This is an issue that I've been running into quite a bit in the last year or so, primarily on an online image/meme sharing site. It usually pops up in the context of cosplayers' or animes' depictions of transgender or crossdressing fictional characters, which almost inevitably kicks off a roaring dumpster fire of really gross comments.
These really gross comments usually fall into, or are posted by, two opposing factions.
The general *phobic nastiness.
- Openly challenging and condemning people's gender, sexuality, mental health etc.
The fetishization of trans and/or crossdressing people.
- Oddly claiming to be supportive of trans and crossdressing folks using hypersexual and often plainly derogatory terms.

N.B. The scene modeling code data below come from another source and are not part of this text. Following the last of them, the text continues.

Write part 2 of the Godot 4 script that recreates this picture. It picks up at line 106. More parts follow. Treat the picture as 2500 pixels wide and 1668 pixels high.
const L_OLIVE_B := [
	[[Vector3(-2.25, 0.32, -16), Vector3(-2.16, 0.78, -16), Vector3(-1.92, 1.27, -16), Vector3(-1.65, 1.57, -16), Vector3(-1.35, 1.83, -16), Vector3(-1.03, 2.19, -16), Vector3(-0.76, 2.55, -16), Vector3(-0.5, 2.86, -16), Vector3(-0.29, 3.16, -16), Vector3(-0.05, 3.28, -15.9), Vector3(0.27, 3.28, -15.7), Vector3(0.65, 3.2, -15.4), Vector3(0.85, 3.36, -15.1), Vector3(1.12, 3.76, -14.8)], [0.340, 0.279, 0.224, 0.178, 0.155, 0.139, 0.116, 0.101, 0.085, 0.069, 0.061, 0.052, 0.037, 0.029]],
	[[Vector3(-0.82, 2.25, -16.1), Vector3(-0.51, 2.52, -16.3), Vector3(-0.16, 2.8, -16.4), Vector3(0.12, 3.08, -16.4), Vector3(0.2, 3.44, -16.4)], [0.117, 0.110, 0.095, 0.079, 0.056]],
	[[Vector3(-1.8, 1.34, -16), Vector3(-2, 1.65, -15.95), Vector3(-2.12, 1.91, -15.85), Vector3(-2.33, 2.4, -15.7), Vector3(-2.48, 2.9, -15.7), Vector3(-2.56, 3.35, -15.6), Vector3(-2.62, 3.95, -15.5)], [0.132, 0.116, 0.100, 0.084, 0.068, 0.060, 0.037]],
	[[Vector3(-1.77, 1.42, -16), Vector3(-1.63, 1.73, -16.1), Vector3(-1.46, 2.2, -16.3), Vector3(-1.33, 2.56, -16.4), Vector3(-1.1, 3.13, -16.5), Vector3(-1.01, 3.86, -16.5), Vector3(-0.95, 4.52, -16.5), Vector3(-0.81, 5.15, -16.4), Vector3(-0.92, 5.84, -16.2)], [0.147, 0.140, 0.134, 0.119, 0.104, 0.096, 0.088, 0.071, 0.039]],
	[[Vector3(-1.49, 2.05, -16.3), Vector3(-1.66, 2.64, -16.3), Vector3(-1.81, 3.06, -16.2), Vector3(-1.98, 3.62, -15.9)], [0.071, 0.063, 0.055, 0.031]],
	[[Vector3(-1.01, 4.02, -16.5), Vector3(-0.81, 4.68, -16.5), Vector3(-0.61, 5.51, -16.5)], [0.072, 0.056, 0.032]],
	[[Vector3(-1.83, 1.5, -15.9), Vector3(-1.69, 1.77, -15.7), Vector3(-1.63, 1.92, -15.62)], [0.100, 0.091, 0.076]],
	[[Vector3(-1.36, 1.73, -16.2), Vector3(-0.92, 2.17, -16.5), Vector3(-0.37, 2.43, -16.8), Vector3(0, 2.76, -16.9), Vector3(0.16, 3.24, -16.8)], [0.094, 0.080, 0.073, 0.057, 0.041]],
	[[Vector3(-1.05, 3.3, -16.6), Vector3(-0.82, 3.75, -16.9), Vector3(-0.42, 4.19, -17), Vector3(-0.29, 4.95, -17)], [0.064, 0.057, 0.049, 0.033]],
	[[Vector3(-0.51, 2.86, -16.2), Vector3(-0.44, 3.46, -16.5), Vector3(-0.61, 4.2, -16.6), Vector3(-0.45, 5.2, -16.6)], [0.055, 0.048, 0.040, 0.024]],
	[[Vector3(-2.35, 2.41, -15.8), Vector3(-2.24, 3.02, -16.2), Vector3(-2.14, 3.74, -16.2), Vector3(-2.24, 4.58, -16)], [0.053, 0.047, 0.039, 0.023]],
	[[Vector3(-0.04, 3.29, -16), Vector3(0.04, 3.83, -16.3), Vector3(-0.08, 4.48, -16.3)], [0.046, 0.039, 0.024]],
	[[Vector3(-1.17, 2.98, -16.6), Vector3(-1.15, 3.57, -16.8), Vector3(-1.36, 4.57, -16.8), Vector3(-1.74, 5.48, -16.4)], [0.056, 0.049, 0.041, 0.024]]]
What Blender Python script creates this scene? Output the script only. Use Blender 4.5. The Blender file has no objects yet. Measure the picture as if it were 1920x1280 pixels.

This is obviously really unpleasant to witness if you happen to be trans, or are close to folks who are... Basically walking in on a fight between two groups who both get it completely wrong.
Now I know that going after the generally phobic doesn't tend to help, so I'll set that aside for the purposes of this question.
I'd like to focus on group 2, the fetishists, because it almost seems like they're attempting to "get it", or at least may at some level be a little more receptive.
I don't see anything inherently wrong with having a fantasy, most people do, and for the most part that's healthy and normal. But... at point... These fantasies intersect with the real world. That's where things can get more than a little irksome. The way a trans or crossdressing person is talked to, or about, in a sexual fantasy piece written by a cisgender person often isn't how they'd like to be talked to, or about in reality. Often the way these characters are depicted is completely divorced from reality.
So far I've tried gently, and admittedly, at times, less gently, explaining that some terms aren't ok. The most common one being the term "trap". Usually saying something as simple as:
Hey, maybe if you like them, you could stop using derogatory terms to talk about them.
This usually just leads down a semantics rabbit hole, and seems fruitless. They're kind of dug in, have the support of their peers, and seem to think that the anime, or other fictional work, is somehow authoritative.
How does one begin to untangle the fantasy, or fetish, from the reality? How does one explain that the depictions of trans and/or crossdressing folks, and the language used, in these fictional works doesn't generally connect to the real world? And that when they use that language and believe those depictions, they may end up doing harm to real people in the real world?